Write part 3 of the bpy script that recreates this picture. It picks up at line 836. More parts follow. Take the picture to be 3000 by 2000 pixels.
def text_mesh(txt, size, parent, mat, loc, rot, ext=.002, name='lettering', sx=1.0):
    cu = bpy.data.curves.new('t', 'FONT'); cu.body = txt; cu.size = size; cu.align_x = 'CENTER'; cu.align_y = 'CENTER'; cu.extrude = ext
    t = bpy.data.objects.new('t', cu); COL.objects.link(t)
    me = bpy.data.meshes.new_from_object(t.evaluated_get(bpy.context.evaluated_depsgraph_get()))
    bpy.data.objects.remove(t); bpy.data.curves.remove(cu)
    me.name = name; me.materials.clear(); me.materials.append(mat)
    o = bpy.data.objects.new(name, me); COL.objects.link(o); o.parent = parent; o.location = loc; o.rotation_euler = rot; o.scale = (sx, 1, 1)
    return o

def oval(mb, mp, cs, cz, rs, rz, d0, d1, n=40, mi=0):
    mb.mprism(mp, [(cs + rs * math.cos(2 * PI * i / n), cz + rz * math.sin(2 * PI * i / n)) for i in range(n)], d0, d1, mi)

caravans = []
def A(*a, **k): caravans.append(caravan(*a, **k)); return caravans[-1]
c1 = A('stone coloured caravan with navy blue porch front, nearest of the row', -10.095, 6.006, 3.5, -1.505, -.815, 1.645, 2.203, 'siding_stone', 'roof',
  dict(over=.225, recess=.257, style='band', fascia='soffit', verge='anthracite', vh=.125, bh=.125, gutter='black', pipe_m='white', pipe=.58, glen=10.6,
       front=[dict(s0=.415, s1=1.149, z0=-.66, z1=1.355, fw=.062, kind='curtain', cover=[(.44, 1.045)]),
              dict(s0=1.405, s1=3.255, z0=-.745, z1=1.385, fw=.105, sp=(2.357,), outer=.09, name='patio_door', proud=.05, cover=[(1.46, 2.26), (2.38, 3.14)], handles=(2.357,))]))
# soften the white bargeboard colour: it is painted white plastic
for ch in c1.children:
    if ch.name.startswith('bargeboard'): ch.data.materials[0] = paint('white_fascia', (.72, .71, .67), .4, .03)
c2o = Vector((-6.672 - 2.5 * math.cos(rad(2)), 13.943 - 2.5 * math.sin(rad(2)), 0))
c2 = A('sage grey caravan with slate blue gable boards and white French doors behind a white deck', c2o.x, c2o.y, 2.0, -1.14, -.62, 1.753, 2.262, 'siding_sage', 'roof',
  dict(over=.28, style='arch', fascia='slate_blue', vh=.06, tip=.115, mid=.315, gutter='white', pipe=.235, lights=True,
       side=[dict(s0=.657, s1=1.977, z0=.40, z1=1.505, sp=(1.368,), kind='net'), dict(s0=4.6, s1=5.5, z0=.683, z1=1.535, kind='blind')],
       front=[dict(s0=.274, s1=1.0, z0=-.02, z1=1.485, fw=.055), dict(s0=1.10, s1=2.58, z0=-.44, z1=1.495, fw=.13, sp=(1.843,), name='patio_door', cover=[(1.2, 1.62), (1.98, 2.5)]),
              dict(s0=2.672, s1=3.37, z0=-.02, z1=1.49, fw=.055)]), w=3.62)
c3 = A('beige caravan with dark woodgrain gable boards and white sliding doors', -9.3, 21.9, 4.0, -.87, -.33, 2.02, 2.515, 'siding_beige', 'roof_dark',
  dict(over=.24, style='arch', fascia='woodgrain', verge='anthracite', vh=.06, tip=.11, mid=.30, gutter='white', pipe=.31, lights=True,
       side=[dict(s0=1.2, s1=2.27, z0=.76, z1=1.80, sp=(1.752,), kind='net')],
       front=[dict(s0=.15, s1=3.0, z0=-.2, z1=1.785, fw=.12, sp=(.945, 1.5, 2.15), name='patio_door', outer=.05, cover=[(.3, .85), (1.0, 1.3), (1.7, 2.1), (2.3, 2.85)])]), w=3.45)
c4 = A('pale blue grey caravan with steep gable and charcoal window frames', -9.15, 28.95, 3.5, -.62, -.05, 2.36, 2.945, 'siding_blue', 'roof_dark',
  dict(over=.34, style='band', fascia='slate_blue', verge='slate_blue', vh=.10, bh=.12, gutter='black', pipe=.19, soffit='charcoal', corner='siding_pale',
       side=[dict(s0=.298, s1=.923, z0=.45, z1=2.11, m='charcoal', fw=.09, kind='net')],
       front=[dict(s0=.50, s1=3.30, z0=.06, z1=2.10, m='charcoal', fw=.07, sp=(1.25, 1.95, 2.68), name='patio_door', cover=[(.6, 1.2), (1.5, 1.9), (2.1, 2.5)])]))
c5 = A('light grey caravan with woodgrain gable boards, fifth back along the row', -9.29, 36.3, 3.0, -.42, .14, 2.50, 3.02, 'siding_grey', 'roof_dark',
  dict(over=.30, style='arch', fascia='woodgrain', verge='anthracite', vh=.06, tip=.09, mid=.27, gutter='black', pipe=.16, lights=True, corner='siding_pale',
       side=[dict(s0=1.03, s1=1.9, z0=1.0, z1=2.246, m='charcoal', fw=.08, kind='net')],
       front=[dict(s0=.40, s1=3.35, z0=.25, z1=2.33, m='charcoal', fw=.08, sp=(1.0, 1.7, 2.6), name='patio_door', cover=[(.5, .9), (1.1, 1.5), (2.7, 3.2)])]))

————

■ Your task
Copy out only the lines running from the beginning of the data to the line with "mb.mprism(mp, [(cs +", both ends included.

■ Answer for the task
Write part 3 of the bpy script that recreates this picture. It picks up at line 836. More parts follow. Take the picture to be 3000 by 2000 pixels.
def text_mesh(txt, size, parent, mat, loc, rot, ext=.002, name='lettering', sx=1.0):
    cu = bpy.data.curves.new('t', 'FONT'); cu.body = txt; cu.size = size; cu.align_x = 'CENTER'; cu.align_y = 'CENTER'; cu.extrude = ext
    t = bpy.data.objects.new('t', cu); COL.objects.link(t)
    me = bpy.data.meshes.new_from_object(t.evaluated_get(bpy.context.evaluated_depsgraph_get()))
    bpy.data.objects.remove(t); bpy.data.curves.remove(cu)
    me.name = name; me.materials.clear(); me.materials.append(mat)
    o = bpy.data.objects.new(name, me); COL.objects.link(o); o.parent = parent; o.location = loc; o.rotation_euler = rot; o.scale = (sx, 1, 1)
    return o

def oval(mb, mp, cs, cz, rs, rz, d0, d1, n=40, mi=0):
    mb.mprism(mp, [(cs + rs * math.cos(2 * PI * i / n), cz + rz * math.sin(2 * PI * i / n)) for i in range(n)], d0, d1, mi)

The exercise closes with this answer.